Y acá viene lo curioso, porque en sus palabras siempre está esa idea de «tener el panorama completo», viendo al Lado Oscuro como ese complemento perfecto para poder cumplir sus más grandes anhelos. Sin embargo, lo que al inicio se ofrece como una enseñanza nueva que puede sumarse a lo que ya se le ha inculcado, es solo un gran Caballo de Troya para que el mal se apodere por completo de su ser, contaminando lo que aprendió como Jedi hasta quedar consumido por completo por el mal.
Es acá donde me doy cuenta aquello que la polémica Los últimos Jedi (Star Wars: The Last Jedi, 2017) planteaba sobre dejar de lado la dicotomía entre luz y oscuridad no era una novedad. Lucas ya lo había anticipado en La venganza de los Sith, donde su mensaje al cerrar la saga era claro: ver el mundo en absolutos, tanto en la luz como en la oscuridad, son la raíz de todos los males, impidiéndonos ver con claridad lo que sucede. Anakin no cumplió con la profecía de traer balance a la Fuerza, dejando de ser El Elegido para convertirse ahora en la principal víctima de dos bandos que nunca dejarán de lado su propia forma de ver el mundo. Y en el caso de los Sith, dicha forma es una donde la paz solo será lograda mediante la opresión. Es con esa lectura que uno también no solo ve el triunfo del mal, sino la caída de la democracia y la decepción que esta causó debido a la corrupción que hay en las sombras.

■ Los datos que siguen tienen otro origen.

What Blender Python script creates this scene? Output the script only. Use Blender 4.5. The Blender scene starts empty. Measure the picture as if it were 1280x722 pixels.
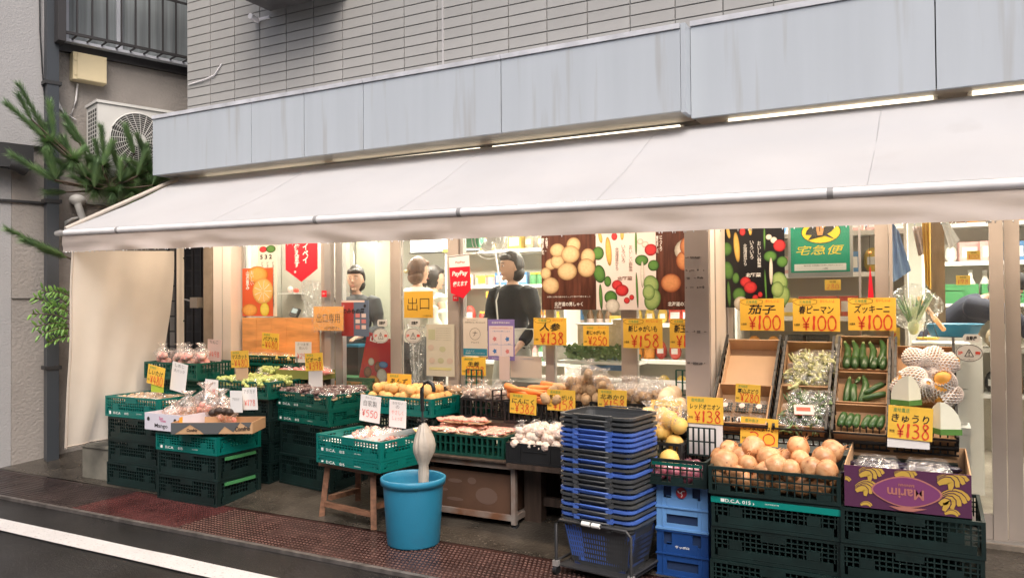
import bpy, bmesh, math, random
from math import sin, cos, pi, radians, atan, tan, sqrt, atan2
from mathutils import Vector, Matrix, noise
random.seed(7)
SC = bpy.context.scene
COL = SC.collection
# ------------------------------------------------------------------ camera
FPX = 975.0; YAW = radians(27.9); PIT = atan(14/FPX); ROL = radians(.46); CZ = 1.35
_fw = Vector((-sin(YAW)*cos(PIT), cos(YAW)*cos(PIT), sin(PIT)))
_r0 = Vector((cos(YAW), sin(YAW), 0)); _u0 = _r0.cross(_fw)
_R = _r0*cos(ROL) - _u0*sin(ROL); _U = _u0*cos(ROL) + _r0*sin(ROL)
cd = bpy.data.cameras.new('camera'); cam = bpy.data.objects.new('camera', cd); COL.objects.link(cam)
cd.sensor_width = 36; cd.lens = 36*FPX/1280; cd.clip_start = .05; cd.clip_end = 500
cam.matrix_world = Matrix((( _R.x, _U.x, -_fw.x, 0), (_R.y, _U.y, -_fw.y, 0), (_R.z, _U.z, -_fw.z, CZ), (0, 0, 0, 1)))
SC.camera = cam
SC.render.resolution_x = 1024; SC.render.resolution_y = 577
# ------------------------------------------------------------------ sky, sun, exposure
wd = bpy.data.worlds.new('World'); SC.world = wd; wd.use_nodes = True
nt = wd.node_tree; bg = nt.nodes['Background']; sky = nt.nodes.new('ShaderNodeTexSky')
sky.sky_type = 'NISHITA'; sky.sun_disc = False; sky.sun_elevation = radians(50); sky.sun_rotation = radians(145)
sky.air_density = 1.0; sky.dust_density = 6.0; sky.ozone_density = .8
nt.links.new(sky.outputs[0], bg.inputs[0]); bg.inputs[1].default_value = .14
sd = bpy.data.lights.new('sun', 'SUN'); so = bpy.data.objects.new('sun', sd); COL.objects.link(so)
sd.energy = 1.6; sd.angle = radians(40); sd.color = (1, .97, .94)
so.rotation_euler = (radians(40), 0, radians(35)); so.location = (0, -5, 9)
SC.view_settings.view_transform = 'Standard'; SC.view_settings.look = 'None'
SC.view_settings.exposure = .46; SC.view_settings.gamma = 1
SC.cycles.max_bounces = 8; SC.cycles.transparent_max_bounces = 24
SC.cycles.sample_clamp_indirect = 4
# ------------------------------------------------------------------ helpers
def at(px, py, X=None, Y=None, Z=None):          # photo pixel -> point on an axis plane, for measured placement
    a = (px-640)/FPX; b = (361-py)/FPX; d = _fw + _R*a + _U*b
    t = X/d.x if X is not None else Y/d.y if Y is not None else (Z-CZ)/d.z
    return Vector((0, 0, CZ)) + d*t
def gz(y): return 0.0 if y < 3.7 else min((y-3.7)*.12, .1)
MATS = {}
def mat(name, col, rough=.6, nz=0, ns=8, bump=0, bs=40, metal=0, spec=.5, rnd=0, emit=None, es=1, col2=None, translucent=0, alpha=1, coat=0, stretch=None, wet=0, speck=None):
    if name in MATS: return MATS[name]
    m = bpy.data.materials.new(name); m.use_nodes = True; MATS[name] = m
    t = m.node_tree; N = t.nodes; K = t.links.new; b = N['Principled BSDF']; out = N['Material Output']
    b.inputs['Base Color'].default_value = (*col, 1); b.inputs['Roughness'].default_value = rough
    b.inputs['Metallic'].default_value = metal; b.inputs['Specular IOR Level'].default_value = spec
    if coat: b.inputs['Coat Weight'].default_value = coat; b.inputs['Coat Roughness'].default_value = .15
    tc = N.new('ShaderNodeTexCoord'); src = tc.outputs['Object']
    if stretch:
        mp = N.new('ShaderNodeMapping'); K(src, mp.inputs[0]); mp.inputs['Scale'].default_value = stretch; src = mp.outputs[0]
    last = None
    if nz or col2:
        n = N.new('ShaderNodeTexNoise'); n.inputs['Scale'].default_value = ns; n.inputs['Detail'].default_value = 5; K(src, n.inputs[0])
        r = N.new('ShaderNodeMapRange'); r.inputs[1].default_value = .32; r.inputs[2].default_value = .68; K(n.outputs[0], r.inputs[0])
        mx = N.new('ShaderNodeMix'); mx.data_type = 'RGBA'
        c1 = tuple(max(0, c*(1-nz)) for c in col); c2 = col2 if col2 else tuple(min(1, c*(1+nz)) for c in col)
        mx.inputs[6].default_value = (*c1, 1); mx.inputs[7].default_value = (*c2, 1); K(r.outputs[0], mx.inputs[0]); last = mx.outputs[2]
    if speck:
        sc_, lo, hi, sc = speck; n4 = N.new('ShaderNodeTexNoise'); n4.inputs['Scale'].default_value = sc_; n4.inputs['Detail'].default_value = 3; K(src, n4.inputs[0]); r4 = N.new('ShaderNodeMapRange')
        r4.inputs[1].default_value = lo; r4.inputs[2].default_value = hi; K(n4.outputs[0], r4.inputs[0]); m4 = N.new('ShaderNodeMix'); m4.data_type = 'RGBA'; m4.inputs[6].default_value = (*col, 1)
        if last: K(last, m4.inputs[6])
        m4.inputs[7].default_value = (*sc, 1); K(r4.outputs[0], m4.inputs[0]); last = m4.outputs[2]
    if rnd:
        oi = N.new('ShaderNodeObjectInfo'); hs = N.new('ShaderNodeHueSaturation')
        r2 = N.new('ShaderNodeMapRange'); r2.inputs[3].default_value = 1-rnd; r2.inputs[4].default_value = 1+rnd; K(oi.outputs['Random'], r2.inputs[0])
        K(r2.outputs[0], hs.inputs['Value']); hs.inputs['Color'].default_value = (*col, 1)
        if last: K(last, hs.inputs['Color'])
        last = hs.outputs[0]
    if last: K(last, b.inputs['Base Color'])
    if wet:
        n3 = N.new('ShaderNodeTexNoise'); n3.inputs['Scale'].default_value = 1.6; n3.inputs['Detail'].default_value = 6; K(src, n3.inputs[0]); r3 = N.new('ShaderNodeMapRange')
        r3.inputs[1].default_value = .38; r3.inputs[2].default_value = .62; r3.inputs[3].default_value = wet; r3.inputs[4].default_value = rough; K(n3.outputs[0], r3.inputs[0]); K(r3.outputs[0], b.inputs['Roughness'])
    if bump:
        n2 = N.new('ShaderNodeTexNoise'); n2.inputs['Scale'].default_value = bs; n2.inputs['Detail'].default_value = 4; K(src, n2.inputs[0])
        bp = N.new('ShaderNodeBump'); bp.inputs['Strength'].default_value = bump; bp.inputs['Distance'].default_value = .01
        K(n2.outputs[0], bp.inputs['Height']); K(bp.outputs[0], b.inputs['Normal'])
    if emit: b.inputs['Emission Color'].default_value = (*emit, 1); b.inputs['Emission Strength'].default_value = es
    if translucent:
        tr = N.new('ShaderNodeBsdfTranslucent'); tr.inputs[0].default_value = (*col, 1)
        if last: K(last, tr.inputs[0])
        ms = N.new('ShaderNodeMixShader'); ms.inputs[0].default_value = translucent; K(b.outputs[0], ms.inputs[1]); K(tr.outputs[0], ms.inputs[2]); K(ms.outputs[0], out.inputs[0])
    if alpha < 1: b.inputs['Alpha'].default_value = alpha
    return m
def film(name, op, rough=.12, tint=(1, 1, 1), bump=.8, bs=30):
    """thin clear plastic: mostly transparent with wrinkled glossy highlights"""
    if name in MATS: return MATS[name]
    m = bpy.data.materials.new(name); m.use_nodes = True; MATS[name] = m
    t = m.node_tree; N = t.nodes; K = t.links.new; N.remove(N['Principled BSDF']); out = N['Material Output']
    tr = N.new('ShaderNodeBsdfTransparent'); tr.inputs[0].default_value = (*tint, 1)
    gl = N.new('ShaderNodeBsdfGlossy'); gl.inputs['Roughness'].default_value = rough; gl.inputs[0].default_value = (1, 1, 1, 1)
    df = N.new('ShaderNodeBsdfDiffuse'); df.inputs[0].default_value = (*tint, 1)
    tc = N.new('ShaderNodeTexCoord'); n = N.new('ShaderNodeTexNoise'); n.inputs['Scale'].default_value = bs; n.inputs['Detail'].default_value = 3; n.inputs['Distortion'].default_value = 1.5
    K(tc.outputs['Object'], n.inputs[0]); bp = N.new('ShaderNodeBump'); bp.inputs['Strength'].default_value = bump; bp.inputs['Distance'].default_value = .02
    K(n.outputs[0], bp.inputs['Height']); K(bp.outputs[0], gl.inputs['Normal'])
    r = N.new('ShaderNodeMapRange'); r.inputs[1].default_value = .5; r.inputs[2].default_value = .72; r.inputs[3].default_value = op*.4; r.inputs[4].default_value = min(1, op*2.6); K(n.outputs[0], r.inputs[0])
    a = N.new('ShaderNodeMixShader'); a.inputs[0].default_value = .45; K(gl.outputs[0], a.inputs[1]); K(df.outputs[0], a.inputs[2])
    ms = N.new('ShaderNodeMixShader'); K(r.outputs[0], ms.inputs[0]); K(tr.outputs[0], ms.inputs[1]); K(a.outputs[0], ms.inputs[2]); K(ms.outputs[0], out.inputs[0])
    return m
def glassmat():
    m = bpy.data.materials.new('window_glass'); m.use_nodes = True; MATS['glass'] = m
    t = m.node_tree; N = t.nodes; K = t.links.new; N.remove(N['Principled BSDF']); out = N['Material Output']
    tr = N.new('ShaderNodeBsdfTransparent'); tr.inputs[0].default_value = (.97, .985, .975, 1)
    gl = N.new('ShaderNodeBsdfGlossy'); gl.inputs['Roughness'].default_value = .02
    df = N.new('ShaderNodeBsdfDiffuse'); df.inputs[0].default_value = (.8, .8, .78, 1)
    fr = N.new('ShaderNodeFresnel'); fr.inputs[0].default_value = 1.3
    a = N.new('ShaderNodeMixShader'); K(fr.outputs[0], a.inputs[0]); K(tr.outputs[0], a.inputs[1]); K(gl.outputs[0], a.inputs[2])
    tc = N.new('ShaderNodeTexCoord'); n = N.new('ShaderNodeTexNoise'); n.inputs['Scale'].default_value = 3; n.inputs['Detail'].default_value = 6; K(tc.outputs['Object'], n.inputs[0])
    r = N.new('ShaderNodeMapRange'); r.inputs[1].default_value = .35; r.inputs[2].default_value = .75; r.inputs[3].default_value = .008; r.inputs[4].default_value = .04; K(n.outputs[0], r.inputs[0])
    ms = N.new('ShaderNodeMixShader'); K(r.outputs[0], ms.inputs[0]); K(a.outputs[0], ms.inputs[1]); K(df.outputs[0], ms.inputs[2]); K(ms.outputs[0], out.inputs[0])
    return m
ORD = ['first', 'second', 'third', 'fourth', 'fifth', 'sixth', 'seventh', 'eighth', 'ninth', 'tenth', 'eleventh', 'twelfth', 'thirteenth', 'fourteenth', 'fifteenth', 'sixteenth', 'seventeenth', 'eighteenth', 'nineteenth', 'twentieth', 'twenty-first', 'twenty-second']
class MB:
    """collects shapes into one mesh"""
    def __init__(s): s.v = []; s.f = []; s.m = []; s.sm = []
    def add(s, vs, fs, mi=0, smooth=False):
        o = len(s.v); s.v += [tuple(v) for v in vs]
        for f in fs: s.f.append(tuple(o+i for i in f)); s.m.append(mi); s.sm.append(smooth)
        return s
    def box(s, x0, x1, y0, y1, z0, z1, mi=0, M=None):
        vs = [Vector((x, y, z)) for z in (z0, z1) for y in (y0, y1) for x in (x0, x1)]
        if M: vs = [M @ v for v in vs]
        return s.add(vs, [(0, 2, 3, 1), (4, 5, 7, 6), (0, 1, 5, 4), (2, 6, 7, 3), (0, 4, 6, 2), (1, 3, 7, 5)], mi)
    def tube(s, pts, r, n=8, mi=0, smooth=True, cap=True):
        pts = [Vector(p) for p in pts]; rs = r if isinstance(r, (list, tuple)) else [r]*len(pts); vs = []; fs = []
        up = Vector((0, 0, 1))
        for i, p in enumerate(pts):
            d = (pts[min(i+1, len(pts)-1)] - pts[max(i-1, 0)]).normalized()
            a = d.cross(up if abs(d.z) < .95 else Vector((1, 0, 0))).normalized(); b = d.cross(a)
            for k in range(n):
                t = 2*pi*k/n; vs.append(p + (a*cos(t) + b*sin(t))*rs[i])
        for i in range(len(pts)-1):
            for k in range(n): fs.append((i*n+k, i*n+(k+1) % n, (i+1)*n+(k+1) % n, (i+1)*n+k))
        s.add(vs, fs, mi, smooth)
        if cap: s.add(vs[:n], [tuple(range(n))], mi); s.add(vs[-n:], [tuple(reversed(range(n)))], mi)
        return s
    def lathe(s, prof, n=24, c=(0, 0, 0), mi=0, smooth=True):
        vs = []; fs = []; m = len(prof)
        for k in range(n):
            t = 2*pi*k/n
            for r, z in prof: vs.append((c[0]+r*cos(t), c[1]+r*sin(t), c[2]+z))
        for k in range(n):
            for j in range(m-1): fs.append((k*m+j, ((k+1) % n)*m+j, ((k+1) % n)*m+j+1, k*m+j+1))
        return s.add(vs, fs, mi, smooth)
    def blob(s, c, r, seg=12, rings=8, nz=0, nf=3, mi=0, M=None, seed=0, fn=None):
        vs = []; fs = []; rx, ry, rz = r if isinstance(r, (tuple, list)) else (r, r, r)
        vs.append(Vector((0, 0, -1)))
        for i in range(1, rings):
            ph = pi*i/rings - pi/2
            for k in range(seg): t = 2*pi*k/seg; vs.append(Vector((cos(ph)*cos(t), cos(ph)*sin(t), sin(ph))))
        vs.append(Vector((0, 0, 1)))
        for k in range(seg): fs.append((0, 1+(k+1) % seg, 1+k))
        for i in range(rings-2):
            for k in range(seg): a = 1+i*seg; fs.append((a+k, a+(k+1) % seg, a+seg+(k+1) % seg, a+seg+k))
        L = len(vs)-1; a = 1+(rings-2)*seg
        for k in range(seg): fs.append((L, a+k, a+(k+1) % seg))
        o = Vector((seed*3.1, seed*1.7, seed)); res = []
        for v in vs:
            q = v.copy()
            if nz: q *= 1+nz*noise.noise(v*nf+o)
            q = Vector((q.x*rx, q.y*ry, q.z*rz))
            if fn: q = fn(q)
            if M: q = M @ q
            res.append(q + Vector(c))
        return s.add(res, fs, mi, True)
    def prism(s, pts, y0, y1, mi=0, mi_side=None):   # outline in x,z extruded along y
        n = len(pts); vs = [(p[0], y0, p[1]) for p in pts] + [(p[0], y1, p[1]) for p in pts]
        s.add(vs, [tuple(range(n))[::-1] if False else tuple(range(n))], mi)
        s.add(vs, [tuple(reversed(range(n, 2*n)))], mi if mi_side is None else mi_side)
        s.add(vs, [(i, i+n, (i+1) % n+n, (i+1) % n) for i in range(n)], mi if mi_side is None else mi_side)
        return s
    def mesh(s, name, mats):
        me = bpy.data.meshes.new(name); me.from_pydata(s.v, [], s.f)
        for m in (mats if isinstance(mats, (list, tuple)) else [mats]): me.materials.append(m)
        me.polygons.foreach_set('material_index', s.m); me.polygons.foreach_set('use_smooth', s.sm); me.update()
        return me
    def build(s, name, mats, parent=None, loc=(0, 0, 0), rot=(0, 0, 0)):
        return put(name, s.mesh(name, mats), parent, loc, rot)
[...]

Este punto nos lleva nuevamente al mundo real y a la reflexión inicial sobre la posible decepción que Lucas sentía sobre la sociedad al momento de dirigir La venganza de los Sith. Desde 2005, ya se notaba que el cineasta veía que el mundo no estaba tomando el rumbo adecuado, y si bien desde su primera Star Wars apuntaba a las falencias de la sociedad de su tiempo, lo que realmente impacta es cómo, al no haber cambios sustanciales, lo único que queda es presenciar el colapso. Esto se ve reflejado en el clímax de la película, el cual es musicalizado por una composición titulada «Battle of the Heroes», teniendo ahí una pista de lo que Lucas quiere decirnos. En esta escena, dos antiguos amigos se enfrentan mientras el verdadero mal, aquél que busca dominarlo todo sin dar lugar a la bondad, sigue avanzando, dejando claro que, al final, nadie saldrá victorioso, desplazando a los héroes por completo.
En conclusión, ver de nuevo La venganza de los Sith no solo me permite reencontrarme con ese niño que en 2005 salió maravillado del cine. De igual modo, ya como adulto, me encuentro con una película que ha sabido envejecer en varios sentidos. Evidentemente, tampoco se libra de fallas, como ciertos momentos que carecen de la emoción que la historia requiere o que a Palpatine todo le salga tan bien en su plan sin mayores obstáculos. Pero fuera de eso, es una película que se sostiene por el modo en que maneja correctamente tanto la epicidad visual como sus ideas acerca de la traición y el triunfo de ideas autoritarias que, al igual que el Imperio, surgirían con fuerza en nuestra realidad. Si eso no es una venganza del mal que creíamos haber dejado atrás, no sé qué podría serlo.